Nikola Tesla Father of Radio Astronomy

06 Sep 2020

OSR blog post

Radio telescopes are some of the most powerful telescopes used by astronomers to discover objects in the universe. The great inventor Nikola Tesla has been credited with his radio wave contribution to space exploration. Read on to learn more about this amazing inventor.

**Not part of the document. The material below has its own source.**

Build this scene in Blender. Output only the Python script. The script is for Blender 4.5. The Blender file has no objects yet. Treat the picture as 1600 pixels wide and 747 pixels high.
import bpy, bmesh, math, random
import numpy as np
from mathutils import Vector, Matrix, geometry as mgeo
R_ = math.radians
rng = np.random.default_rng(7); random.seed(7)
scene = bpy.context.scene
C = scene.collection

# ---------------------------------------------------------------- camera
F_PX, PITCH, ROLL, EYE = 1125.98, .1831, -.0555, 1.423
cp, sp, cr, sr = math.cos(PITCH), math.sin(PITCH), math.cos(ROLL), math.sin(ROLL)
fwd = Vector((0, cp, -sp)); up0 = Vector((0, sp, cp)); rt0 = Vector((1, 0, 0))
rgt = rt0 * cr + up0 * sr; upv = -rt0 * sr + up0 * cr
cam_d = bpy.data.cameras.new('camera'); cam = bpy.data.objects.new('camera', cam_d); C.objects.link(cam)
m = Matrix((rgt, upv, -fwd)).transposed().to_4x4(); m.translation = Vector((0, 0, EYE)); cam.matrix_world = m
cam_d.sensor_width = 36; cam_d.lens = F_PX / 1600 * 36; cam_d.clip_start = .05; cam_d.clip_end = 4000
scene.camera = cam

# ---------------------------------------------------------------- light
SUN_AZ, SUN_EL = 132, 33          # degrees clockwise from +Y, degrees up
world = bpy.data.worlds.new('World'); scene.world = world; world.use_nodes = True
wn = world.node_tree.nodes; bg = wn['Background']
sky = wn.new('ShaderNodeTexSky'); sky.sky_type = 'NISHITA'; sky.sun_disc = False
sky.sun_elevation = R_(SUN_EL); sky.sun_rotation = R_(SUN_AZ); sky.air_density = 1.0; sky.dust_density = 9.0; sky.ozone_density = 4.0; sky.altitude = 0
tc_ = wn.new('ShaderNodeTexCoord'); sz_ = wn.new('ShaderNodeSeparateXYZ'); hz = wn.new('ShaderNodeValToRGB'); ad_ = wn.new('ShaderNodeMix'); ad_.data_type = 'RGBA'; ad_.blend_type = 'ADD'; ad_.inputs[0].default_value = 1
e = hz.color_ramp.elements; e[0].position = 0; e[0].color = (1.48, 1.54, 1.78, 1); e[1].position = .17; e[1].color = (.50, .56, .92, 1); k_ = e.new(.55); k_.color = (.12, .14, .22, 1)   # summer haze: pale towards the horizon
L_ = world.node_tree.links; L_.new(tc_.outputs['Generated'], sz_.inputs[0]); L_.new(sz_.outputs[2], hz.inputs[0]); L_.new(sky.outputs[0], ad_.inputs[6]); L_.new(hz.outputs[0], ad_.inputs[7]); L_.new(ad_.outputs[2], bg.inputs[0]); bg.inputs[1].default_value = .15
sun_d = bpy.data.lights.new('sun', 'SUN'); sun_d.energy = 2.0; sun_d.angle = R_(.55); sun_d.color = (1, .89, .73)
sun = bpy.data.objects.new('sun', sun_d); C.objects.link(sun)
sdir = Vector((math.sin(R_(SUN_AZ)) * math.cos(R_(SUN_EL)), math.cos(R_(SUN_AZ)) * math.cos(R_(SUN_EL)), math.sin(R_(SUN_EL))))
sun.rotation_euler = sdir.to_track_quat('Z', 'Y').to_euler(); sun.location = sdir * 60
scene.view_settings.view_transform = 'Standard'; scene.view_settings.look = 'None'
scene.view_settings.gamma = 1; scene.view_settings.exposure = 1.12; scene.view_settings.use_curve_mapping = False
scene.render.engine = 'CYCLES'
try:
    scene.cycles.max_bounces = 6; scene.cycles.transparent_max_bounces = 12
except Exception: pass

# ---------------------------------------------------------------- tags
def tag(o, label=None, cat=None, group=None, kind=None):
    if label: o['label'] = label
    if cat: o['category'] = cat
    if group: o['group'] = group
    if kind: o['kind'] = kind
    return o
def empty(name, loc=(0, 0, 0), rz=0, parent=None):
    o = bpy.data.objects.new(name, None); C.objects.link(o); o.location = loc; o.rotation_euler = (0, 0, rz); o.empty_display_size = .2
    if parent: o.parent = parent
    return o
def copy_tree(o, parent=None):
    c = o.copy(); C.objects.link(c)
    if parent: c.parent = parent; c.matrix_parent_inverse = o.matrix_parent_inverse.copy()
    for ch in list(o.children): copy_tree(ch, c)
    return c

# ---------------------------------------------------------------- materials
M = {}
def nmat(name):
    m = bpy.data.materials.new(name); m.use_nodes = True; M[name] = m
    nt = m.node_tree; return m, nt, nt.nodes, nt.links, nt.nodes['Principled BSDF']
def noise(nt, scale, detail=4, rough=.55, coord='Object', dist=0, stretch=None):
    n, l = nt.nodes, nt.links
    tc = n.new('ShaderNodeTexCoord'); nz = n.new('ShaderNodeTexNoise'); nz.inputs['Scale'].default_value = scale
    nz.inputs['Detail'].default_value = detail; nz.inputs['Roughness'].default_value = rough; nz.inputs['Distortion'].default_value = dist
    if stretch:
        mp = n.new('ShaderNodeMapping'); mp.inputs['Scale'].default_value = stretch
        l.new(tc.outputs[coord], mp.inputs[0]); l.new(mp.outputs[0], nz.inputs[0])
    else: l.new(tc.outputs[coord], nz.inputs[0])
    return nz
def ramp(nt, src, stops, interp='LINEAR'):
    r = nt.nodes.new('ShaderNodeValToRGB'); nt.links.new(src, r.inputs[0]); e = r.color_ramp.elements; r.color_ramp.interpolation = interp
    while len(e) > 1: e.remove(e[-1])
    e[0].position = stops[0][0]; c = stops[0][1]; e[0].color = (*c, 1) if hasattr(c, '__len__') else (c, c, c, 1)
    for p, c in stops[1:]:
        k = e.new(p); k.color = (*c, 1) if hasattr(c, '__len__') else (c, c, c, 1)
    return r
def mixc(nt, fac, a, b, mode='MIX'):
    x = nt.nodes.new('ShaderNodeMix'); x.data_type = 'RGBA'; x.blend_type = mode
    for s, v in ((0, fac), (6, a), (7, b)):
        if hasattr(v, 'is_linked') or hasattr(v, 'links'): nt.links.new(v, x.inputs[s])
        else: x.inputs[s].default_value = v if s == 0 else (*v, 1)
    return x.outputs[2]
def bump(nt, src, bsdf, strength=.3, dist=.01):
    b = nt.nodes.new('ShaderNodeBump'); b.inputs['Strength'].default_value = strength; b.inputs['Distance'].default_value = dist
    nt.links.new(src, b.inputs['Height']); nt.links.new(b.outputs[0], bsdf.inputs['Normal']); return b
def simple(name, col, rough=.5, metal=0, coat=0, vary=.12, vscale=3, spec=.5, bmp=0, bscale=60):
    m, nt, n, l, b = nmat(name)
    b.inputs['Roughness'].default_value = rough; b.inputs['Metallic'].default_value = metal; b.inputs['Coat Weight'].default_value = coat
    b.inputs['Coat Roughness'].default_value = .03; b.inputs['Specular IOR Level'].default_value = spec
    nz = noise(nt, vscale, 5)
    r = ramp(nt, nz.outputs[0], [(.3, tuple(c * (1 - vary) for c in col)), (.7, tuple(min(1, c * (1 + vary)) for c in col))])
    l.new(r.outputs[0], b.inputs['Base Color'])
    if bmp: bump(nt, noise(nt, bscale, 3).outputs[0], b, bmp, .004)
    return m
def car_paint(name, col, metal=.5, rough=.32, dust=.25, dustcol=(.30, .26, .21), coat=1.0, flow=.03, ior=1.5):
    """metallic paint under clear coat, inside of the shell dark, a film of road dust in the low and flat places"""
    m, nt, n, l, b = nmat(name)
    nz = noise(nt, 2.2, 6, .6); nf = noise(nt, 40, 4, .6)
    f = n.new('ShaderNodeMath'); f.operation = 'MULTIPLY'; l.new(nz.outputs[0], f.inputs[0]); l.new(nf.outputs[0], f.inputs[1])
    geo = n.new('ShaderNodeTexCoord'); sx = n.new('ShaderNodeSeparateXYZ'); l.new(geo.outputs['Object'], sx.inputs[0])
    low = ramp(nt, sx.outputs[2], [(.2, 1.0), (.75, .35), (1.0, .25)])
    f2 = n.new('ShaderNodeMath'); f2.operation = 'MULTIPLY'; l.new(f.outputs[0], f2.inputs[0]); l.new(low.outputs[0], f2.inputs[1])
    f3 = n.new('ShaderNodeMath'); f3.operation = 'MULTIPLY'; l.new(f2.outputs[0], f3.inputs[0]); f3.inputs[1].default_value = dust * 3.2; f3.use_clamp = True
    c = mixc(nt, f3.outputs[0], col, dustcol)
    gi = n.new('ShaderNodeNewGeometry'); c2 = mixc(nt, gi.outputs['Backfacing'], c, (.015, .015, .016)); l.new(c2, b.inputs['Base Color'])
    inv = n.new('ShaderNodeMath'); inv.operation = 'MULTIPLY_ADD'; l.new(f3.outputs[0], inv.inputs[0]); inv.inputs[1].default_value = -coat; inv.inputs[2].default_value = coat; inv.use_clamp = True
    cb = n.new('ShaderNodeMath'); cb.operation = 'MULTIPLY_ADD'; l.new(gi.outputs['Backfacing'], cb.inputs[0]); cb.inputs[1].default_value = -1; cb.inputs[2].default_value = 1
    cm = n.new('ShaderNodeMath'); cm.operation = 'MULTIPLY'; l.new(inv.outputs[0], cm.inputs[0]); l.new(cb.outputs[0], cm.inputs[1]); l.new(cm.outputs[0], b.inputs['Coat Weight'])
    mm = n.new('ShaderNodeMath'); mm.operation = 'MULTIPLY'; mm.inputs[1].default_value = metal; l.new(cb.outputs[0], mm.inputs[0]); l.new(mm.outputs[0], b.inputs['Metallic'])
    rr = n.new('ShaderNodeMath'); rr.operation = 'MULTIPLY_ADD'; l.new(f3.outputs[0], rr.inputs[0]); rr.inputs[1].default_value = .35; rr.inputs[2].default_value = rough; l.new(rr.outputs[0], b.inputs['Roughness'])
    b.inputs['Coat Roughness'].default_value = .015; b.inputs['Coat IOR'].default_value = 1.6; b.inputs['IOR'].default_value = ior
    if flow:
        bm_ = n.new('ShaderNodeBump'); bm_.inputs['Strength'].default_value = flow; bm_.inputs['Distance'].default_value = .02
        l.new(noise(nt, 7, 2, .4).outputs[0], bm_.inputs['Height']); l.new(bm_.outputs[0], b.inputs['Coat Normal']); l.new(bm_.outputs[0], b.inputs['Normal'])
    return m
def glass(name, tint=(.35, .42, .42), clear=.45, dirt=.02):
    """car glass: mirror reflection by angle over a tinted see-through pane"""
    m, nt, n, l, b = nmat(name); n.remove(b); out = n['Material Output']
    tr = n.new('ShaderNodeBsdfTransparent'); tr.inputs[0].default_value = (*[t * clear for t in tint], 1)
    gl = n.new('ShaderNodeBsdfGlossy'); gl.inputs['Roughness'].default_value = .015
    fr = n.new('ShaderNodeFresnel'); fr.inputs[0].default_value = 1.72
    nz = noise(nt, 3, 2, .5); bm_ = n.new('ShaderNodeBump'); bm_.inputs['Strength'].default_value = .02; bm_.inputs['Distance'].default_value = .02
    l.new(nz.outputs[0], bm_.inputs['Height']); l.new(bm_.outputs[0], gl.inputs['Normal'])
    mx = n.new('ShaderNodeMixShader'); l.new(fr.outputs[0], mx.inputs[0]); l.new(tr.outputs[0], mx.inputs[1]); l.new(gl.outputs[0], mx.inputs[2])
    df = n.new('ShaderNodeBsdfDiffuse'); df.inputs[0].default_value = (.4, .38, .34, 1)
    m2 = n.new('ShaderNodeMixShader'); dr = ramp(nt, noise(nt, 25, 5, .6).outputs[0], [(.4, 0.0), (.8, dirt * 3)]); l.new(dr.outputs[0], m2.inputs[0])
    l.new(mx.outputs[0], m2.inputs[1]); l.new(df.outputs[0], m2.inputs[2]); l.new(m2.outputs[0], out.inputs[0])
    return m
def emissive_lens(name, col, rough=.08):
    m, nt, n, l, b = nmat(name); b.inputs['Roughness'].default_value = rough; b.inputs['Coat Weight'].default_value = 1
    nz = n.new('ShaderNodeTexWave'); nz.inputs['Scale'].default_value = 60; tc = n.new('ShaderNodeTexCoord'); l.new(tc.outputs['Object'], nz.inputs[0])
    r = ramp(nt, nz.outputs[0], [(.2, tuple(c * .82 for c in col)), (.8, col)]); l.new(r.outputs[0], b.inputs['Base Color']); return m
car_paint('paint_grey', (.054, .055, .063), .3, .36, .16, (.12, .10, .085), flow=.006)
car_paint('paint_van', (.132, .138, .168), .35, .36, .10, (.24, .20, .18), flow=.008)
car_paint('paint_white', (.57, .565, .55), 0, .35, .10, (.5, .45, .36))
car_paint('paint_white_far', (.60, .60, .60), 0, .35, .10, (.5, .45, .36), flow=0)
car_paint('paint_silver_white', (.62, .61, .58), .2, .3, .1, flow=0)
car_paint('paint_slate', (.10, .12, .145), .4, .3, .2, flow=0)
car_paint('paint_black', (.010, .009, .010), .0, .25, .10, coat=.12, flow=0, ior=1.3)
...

Much controversy exists around the first scientist credited with using radio waves for communication. Reading through patents and court hearings, it appears several men worked on radio wave technology. These men include Heinrich Hertz, Oliver Lodge, Guglielmo Marconi, Karl Braun, John Stone Stone, and Nikola Tesla. Patent records indicate that several of these men, through their work in electricity, also claimed a patent for radio communication.

Radio Signals

Marconi did indeed build the first successful apparatus for the long-distance transmission of radio signals. However, Tesla invented the now famed Tesla coil, essential in transmitting radio waves, in 1891. Four years later, he set out to transmit radio signals over a distance of 50 miles, before a fire destroyed his lab. In 1897, Tesla recorded four radio patents. Marconi also present patents, yet the US patent office turned them down.

Why? They stated that Marconi’s work relied too heavily on Tesla’s Coil. In a stunning decision in 1904, the patent office reversed the decision. As a result, they awarded Marconi with the invention of the radio. Critics of this decision claimed that Marconi received the title because he came from a powerful, wealthy family.

Cosmic Radio Waves

In 1899, Tesla recorded cosmic radio waves. Alone in his Colorado Springs, Colorado Lab one night, Tesla heard strange rhythmic sounds. The sounds were in such a regular pattern that Tesla concluded it could only be an effort to communicate with Earth by alien beings. The signals were indeed extraterrestrial: radio waves from distant celestial sources – planets, comets, stars, or galaxies.

“We are getting messages from the clouds one hundred miles away, possibly many times that distance. Do not leak it to the reporters.” (Nikola Tesla, 1899)

Remote Control Robots

Tesla also worked on using radio waves to control robots. In 1898, Tesla filed and received a patent for a radio remote control. Furthermore, in May 1898, at Madison Square Garden in New York City, he publicly showed a robot moving by radio waves. These inventions, along with his desire to receive radio waves from space, led to numerous innovations by modern space agencies.

Nikola Tesla

Earth’s Ionosphere

Tesla understood the importance of the Earth’s ionosphere. The ionosphere is the ionic-charged part of the atmosphere, important for the transmission of radio waves. The thin air of the high stratosphere is where atoms and molecules are ripped apart and electrified by incoming cosmic and solar radiation.

The ionosphere is the electric atmosphere and a good conductor of radio waves, surrounded by a layer of some poorly conducting material such as air. It is the Earth’s shield from solar radiation. At one time, scientists called it the Kennelly-Heaviside layer after the two scientists exploring its existence. Today, most global radio communications depend on the ionosphere.

On July 4, 1997, the NASA Explorer robot Sojourner landed on Mars and became the first radio-guided vehicle to roam the surface of the Red Planet. Nikola Tesla made this historic event possible. Historians may argue over who discovered radio first. However, astronomers know that Nikola Tesla contributed toward our understanding of the universe and the technology that allows it.